◆ The request
Print the data exactly, leaving nothing out.
★ ★ ★ ★ ★ ★ ★
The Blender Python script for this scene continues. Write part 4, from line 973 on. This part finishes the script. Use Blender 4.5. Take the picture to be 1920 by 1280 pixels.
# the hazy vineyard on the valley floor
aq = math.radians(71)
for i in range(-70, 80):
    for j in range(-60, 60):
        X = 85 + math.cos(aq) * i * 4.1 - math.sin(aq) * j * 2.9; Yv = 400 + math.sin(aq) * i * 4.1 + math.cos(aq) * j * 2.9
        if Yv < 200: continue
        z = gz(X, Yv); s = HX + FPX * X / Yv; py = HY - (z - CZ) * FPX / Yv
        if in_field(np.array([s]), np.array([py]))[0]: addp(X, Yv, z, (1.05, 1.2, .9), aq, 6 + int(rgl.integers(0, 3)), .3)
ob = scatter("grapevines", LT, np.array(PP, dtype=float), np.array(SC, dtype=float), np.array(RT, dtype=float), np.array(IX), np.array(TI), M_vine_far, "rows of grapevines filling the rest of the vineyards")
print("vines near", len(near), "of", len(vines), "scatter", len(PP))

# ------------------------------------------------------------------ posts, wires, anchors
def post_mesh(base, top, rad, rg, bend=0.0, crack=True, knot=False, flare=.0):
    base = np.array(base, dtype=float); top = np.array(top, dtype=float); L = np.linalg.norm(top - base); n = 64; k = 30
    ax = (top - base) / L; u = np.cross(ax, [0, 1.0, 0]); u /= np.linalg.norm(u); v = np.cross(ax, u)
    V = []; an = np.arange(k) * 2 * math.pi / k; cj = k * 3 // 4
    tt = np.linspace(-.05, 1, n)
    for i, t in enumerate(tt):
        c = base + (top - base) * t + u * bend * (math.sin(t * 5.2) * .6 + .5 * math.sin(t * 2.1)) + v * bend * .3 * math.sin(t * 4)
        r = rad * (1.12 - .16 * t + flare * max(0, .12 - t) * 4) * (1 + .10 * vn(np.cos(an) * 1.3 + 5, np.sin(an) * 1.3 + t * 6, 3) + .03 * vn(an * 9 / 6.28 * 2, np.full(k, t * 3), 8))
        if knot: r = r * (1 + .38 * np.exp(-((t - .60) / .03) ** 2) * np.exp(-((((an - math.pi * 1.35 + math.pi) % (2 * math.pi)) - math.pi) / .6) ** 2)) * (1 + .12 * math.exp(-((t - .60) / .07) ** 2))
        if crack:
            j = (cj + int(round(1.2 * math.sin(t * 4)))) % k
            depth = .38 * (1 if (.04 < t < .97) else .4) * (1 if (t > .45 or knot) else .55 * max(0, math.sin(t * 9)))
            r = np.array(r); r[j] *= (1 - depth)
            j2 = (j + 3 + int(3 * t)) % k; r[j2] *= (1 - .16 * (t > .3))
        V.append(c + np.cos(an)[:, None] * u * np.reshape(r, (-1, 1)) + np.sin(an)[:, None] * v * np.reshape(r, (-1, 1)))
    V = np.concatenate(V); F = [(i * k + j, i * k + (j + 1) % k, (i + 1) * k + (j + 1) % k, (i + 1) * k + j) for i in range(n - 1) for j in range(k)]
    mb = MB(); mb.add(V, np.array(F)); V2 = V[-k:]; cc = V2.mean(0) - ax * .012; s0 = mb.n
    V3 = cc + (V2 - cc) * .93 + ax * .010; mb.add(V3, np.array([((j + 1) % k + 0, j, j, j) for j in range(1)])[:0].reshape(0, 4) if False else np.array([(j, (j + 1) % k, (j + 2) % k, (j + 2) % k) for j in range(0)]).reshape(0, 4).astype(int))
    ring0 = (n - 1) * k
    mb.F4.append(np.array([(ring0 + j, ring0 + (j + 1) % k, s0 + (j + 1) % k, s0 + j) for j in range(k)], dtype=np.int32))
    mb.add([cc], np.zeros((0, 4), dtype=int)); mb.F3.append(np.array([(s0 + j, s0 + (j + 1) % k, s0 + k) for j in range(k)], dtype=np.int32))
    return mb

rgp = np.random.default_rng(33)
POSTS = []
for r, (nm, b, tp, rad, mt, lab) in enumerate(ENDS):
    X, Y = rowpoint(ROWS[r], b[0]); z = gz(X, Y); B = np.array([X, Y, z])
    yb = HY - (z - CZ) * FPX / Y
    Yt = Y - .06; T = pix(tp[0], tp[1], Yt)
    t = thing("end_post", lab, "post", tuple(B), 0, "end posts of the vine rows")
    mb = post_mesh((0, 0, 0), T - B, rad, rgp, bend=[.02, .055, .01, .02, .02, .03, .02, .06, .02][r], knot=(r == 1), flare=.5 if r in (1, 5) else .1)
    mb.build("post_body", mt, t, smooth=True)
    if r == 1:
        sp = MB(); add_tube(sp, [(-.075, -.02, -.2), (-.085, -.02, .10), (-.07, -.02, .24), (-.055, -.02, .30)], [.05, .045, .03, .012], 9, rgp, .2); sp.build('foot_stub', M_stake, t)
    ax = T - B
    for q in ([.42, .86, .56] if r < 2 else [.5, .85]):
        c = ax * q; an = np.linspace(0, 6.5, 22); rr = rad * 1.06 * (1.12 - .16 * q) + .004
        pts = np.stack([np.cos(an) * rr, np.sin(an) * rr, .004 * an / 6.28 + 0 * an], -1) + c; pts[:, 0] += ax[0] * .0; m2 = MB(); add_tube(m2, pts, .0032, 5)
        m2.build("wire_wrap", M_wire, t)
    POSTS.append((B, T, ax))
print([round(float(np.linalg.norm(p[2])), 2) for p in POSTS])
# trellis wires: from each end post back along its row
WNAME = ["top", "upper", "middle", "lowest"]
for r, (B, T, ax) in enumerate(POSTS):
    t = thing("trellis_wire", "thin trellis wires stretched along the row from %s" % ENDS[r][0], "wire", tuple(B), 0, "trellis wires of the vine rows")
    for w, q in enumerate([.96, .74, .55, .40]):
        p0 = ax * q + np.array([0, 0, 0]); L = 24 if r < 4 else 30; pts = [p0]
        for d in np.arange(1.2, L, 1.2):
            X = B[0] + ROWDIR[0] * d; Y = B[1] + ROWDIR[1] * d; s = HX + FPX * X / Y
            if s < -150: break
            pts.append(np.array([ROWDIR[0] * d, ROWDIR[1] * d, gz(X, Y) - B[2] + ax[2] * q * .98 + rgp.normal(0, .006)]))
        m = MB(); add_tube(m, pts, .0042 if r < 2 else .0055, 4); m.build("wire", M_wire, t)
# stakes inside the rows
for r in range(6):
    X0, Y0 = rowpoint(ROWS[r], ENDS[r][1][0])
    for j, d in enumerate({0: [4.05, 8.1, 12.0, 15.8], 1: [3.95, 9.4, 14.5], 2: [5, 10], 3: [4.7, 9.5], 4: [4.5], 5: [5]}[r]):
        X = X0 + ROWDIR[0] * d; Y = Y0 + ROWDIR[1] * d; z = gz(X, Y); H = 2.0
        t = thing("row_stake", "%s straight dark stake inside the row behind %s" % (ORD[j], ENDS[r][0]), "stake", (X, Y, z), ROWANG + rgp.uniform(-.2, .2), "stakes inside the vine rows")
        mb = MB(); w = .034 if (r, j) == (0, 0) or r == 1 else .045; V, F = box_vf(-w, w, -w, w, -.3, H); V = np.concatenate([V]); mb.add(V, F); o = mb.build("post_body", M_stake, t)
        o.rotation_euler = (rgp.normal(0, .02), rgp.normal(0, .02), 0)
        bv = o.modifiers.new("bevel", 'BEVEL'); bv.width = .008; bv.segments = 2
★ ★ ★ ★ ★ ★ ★
◆ The completed task
The Blender Python script for this scene continues. Write part 4, from line 973 on. This part finishes the script. Use Blender 4.5. Take the picture to be 1920 by 1280 pixels.
# the hazy vineyard on the valley floor
aq = math.radians(71)
for i in range(-70, 80):
    for j in range(-60, 60):
        X = 85 + math.cos(aq) * i * 4.1 - math.sin(aq) * j * 2.9; Yv = 400 + math.sin(aq) * i * 4.1 + math.cos(aq) * j * 2.9
        if Yv < 200: continue
        z = gz(X, Yv); s = HX + FPX * X / Yv; py = HY - (z - CZ) * FPX / Yv
        if in_field(np.array([s]), np.array([py]))[0]: addp(X, Yv, z, (1.05, 1.2, .9), aq, 6 + int(rgl.integers(0, 3)), .3)
ob = scatter("grapevines", LT, np.array(PP, dtype=float), np.array(SC, dtype=float), np.array(RT, dtype=float), np.array(IX), np.array(TI), M_vine_far, "rows of grapevines filling the rest of the vineyards")
print("vines near", len(near), "of", len(vines), "scatter", len(PP))

# ------------------------------------------------------------------ posts, wires, anchors
def post_mesh(base, top, rad, rg, bend=0.0, crack=True, knot=False, flare=.0):
    base = np.array(base, dtype=float); top = np.array(top, dtype=float); L = np.linalg.norm(top - base); n = 64; k = 30
    ax = (top - base) / L; u = np.cross(ax, [0, 1.0, 0]); u /= np.linalg.norm(u); v = np.cross(ax, u)
    V = []; an = np.arange(k) * 2 * math.pi / k; cj = k * 3 // 4
    tt = np.linspace(-.05, 1, n)
    for i, t in enumerate(tt):
        c = base + (top - base) * t + u * bend * (math.sin(t * 5.2) * .6 + .5 * math.sin(t * 2.1)) + v * bend * .3 * math.sin(t * 4)
        r = rad * (1.12 - .16 * t + flare * max(0, .12 - t) * 4) * (1 + .10 * vn(np.cos(an) * 1.3 + 5, np.sin(an) * 1.3 + t * 6, 3) + .03 * vn(an * 9 / 6.28 * 2, np.full(k, t * 3), 8))
        if knot: r = r * (1 + .38 * np.exp(-((t - .60) / .03) ** 2) * np.exp(-((((an - math.pi * 1.35 + math.pi) % (2 * math.pi)) - math.pi) / .6) ** 2)) * (1 + .12 * math.exp(-((t - .60) / .07) ** 2))
        if crack:
            j = (cj + int(round(1.2 * math.sin(t * 4)))) % k
            depth = .38 * (1 if (.04 < t < .97) else .4) * (1 if (t > .45 or knot) else .55 * max(0, math.sin(t * 9)))
            r = np.array(r); r[j] *= (1 - depth)
            j2 = (j + 3 + int(3 * t)) % k; r[j2] *= (1 - .16 * (t > .3))
        V.append(c + np.cos(an)[:, None] * u * np.reshape(r, (-1, 1)) + np.sin(an)[:, None] * v * np.reshape(r, (-1, 1)))
    V = np.concatenate(V); F = [(i * k + j, i * k + (j + 1) % k, (i + 1) * k + (j + 1) % k, (i + 1) * k + j) for i in range(n - 1) for j in range(k)]
    mb = MB(); mb.add(V, np.array(F)); V2 = V[-k:]; cc = V2.mean(0) - ax * .012; s0 = mb.n
    V3 = cc + (V2 - cc) * .93 + ax * .010; mb.add(V3, np.array([((j + 1) % k + 0, j, j, j) for j in range(1)])[:0].reshape(0, 4) if False else np.array([(j, (j + 1) % k, (j + 2) % k, (j + 2) % k) for j in range(0)]).reshape(0, 4).astype(int))
    ring0 = (n - 1) * k
    mb.F4.append(np.array([(ring0 + j, ring0 + (j + 1) % k, s0 + (j + 1) % k, s0 + j) for j in range(k)], dtype=np.int32))
    mb.add([cc], np.zeros((0, 4), dtype=int)); mb.F3.append(np.array([(s0 + j, s0 + (j + 1) % k, s0 + k) for j in range(k)], dtype=np.int32))
    return mb

rgp = np.random.default_rng(33)
POSTS = []
for r, (nm, b, tp, rad, mt, lab) in enumerate(ENDS):
    X, Y = rowpoint(ROWS[r], b[0]); z = gz(X, Y); B = np.array([X, Y, z])
    yb = HY - (z - CZ) * FPX / Y
    Yt = Y - .06; T = pix(tp[0], tp[1], Yt)
    t = thing("end_post", lab, "post", tuple(B), 0, "end posts of the vine rows")
    mb = post_mesh((0, 0, 0), T - B, rad, rgp, bend=[.02, .055, .01, .02, .02, .03, .02, .06, .02][r], knot=(r == 1), flare=.5 if r in (1, 5) else .1)
    mb.build("post_body", mt, t, smooth=True)
    if r == 1:
        sp = MB(); add_tube(sp, [(-.075, -.02, -.2), (-.085, -.02, .10), (-.07, -.02, .24), (-.055, -.02, .30)], [.05, .045, .03, .012], 9, rgp, .2); sp.build('foot_stub', M_stake, t)
    ax = T - B
    for q in ([.42, .86, .56] if r < 2 else [.5, .85]):
        c = ax * q; an = np.linspace(0, 6.5, 22); rr = rad * 1.06 * (1.12 - .16 * q) + .004
        pts = np.stack([np.cos(an) * rr, np.sin(an) * rr, .004 * an / 6.28 + 0 * an], -1) + c; pts[:, 0] += ax[0] * .0; m2 = MB(); add_tube(m2, pts, .0032, 5)
        m2.build("wire_wrap", M_wire, t)
    POSTS.append((B, T, ax))
print([round(float(np.linalg.norm(p[2])), 2) for p in POSTS])
# trellis wires: from each end post back along its row
WNAME = ["top", "upper", "middle", "lowest"]
for r, (B, T, ax) in enumerate(POSTS):
    t = thing("trellis_wire", "thin trellis wires stretched along the row from %s" % ENDS[r][0], "wire", tuple(B), 0, "trellis wires of the vine rows")
    for w, q in enumerate([.96, .74, .55, .40]):
        p0 = ax * q + np.array([0, 0, 0]); L = 24 if r < 4 else 30; pts = [p0]
        for d in np.arange(1.2, L, 1.2):
            X = B[0] + ROWDIR[0] * d; Y = B[1] + ROWDIR[1] * d; s = HX + FPX * X / Y
            if s < -150: break
            pts.append(np.array([ROWDIR[0] * d, ROWDIR[1] * d, gz(X, Y) - B[2] + ax[2] * q * .98 + rgp.normal(0, .006)]))
        m = MB(); add_tube(m, pts, .0042 if r < 2 else .0055, 4); m.build("wire", M_wire, t)
# stakes inside the rows
for r in range(6):
    X0, Y0 = rowpoint(ROWS[r], ENDS[r][1][0])
    for j, d in enumerate({0: [4.05, 8.1, 12.0, 15.8], 1: [3.95, 9.4, 14.5], 2: [5, 10], 3: [4.7, 9.5], 4: [4.5], 5: [5]}[r]):
        X = X0 + ROWDIR[0] * d; Y = Y0 + ROWDIR[1] * d; z = gz(X, Y); H = 2.0
        t = thing("row_stake", "%s straight dark stake inside the row behind %s" % (ORD[j], ENDS[r][0]), "stake", (X, Y, z), ROWANG + rgp.uniform(-.2, .2), "stakes inside the vine rows")
        mb = MB(); w = .034 if (r, j) == (0, 0) or r == 1 else .045; V, F = box_vf(-w, w, -w, w, -.3, H); V = np.concatenate([V]); mb.add(V, F); o = mb.build("post_body", M_stake, t)
        o.rotation_euler = (rgp.normal(0, .02), rgp.normal(0, .02), 0)
        bv = o.modifiers.new("bevel", 'BEVEL'); bv.width = .008; bv.segments = 2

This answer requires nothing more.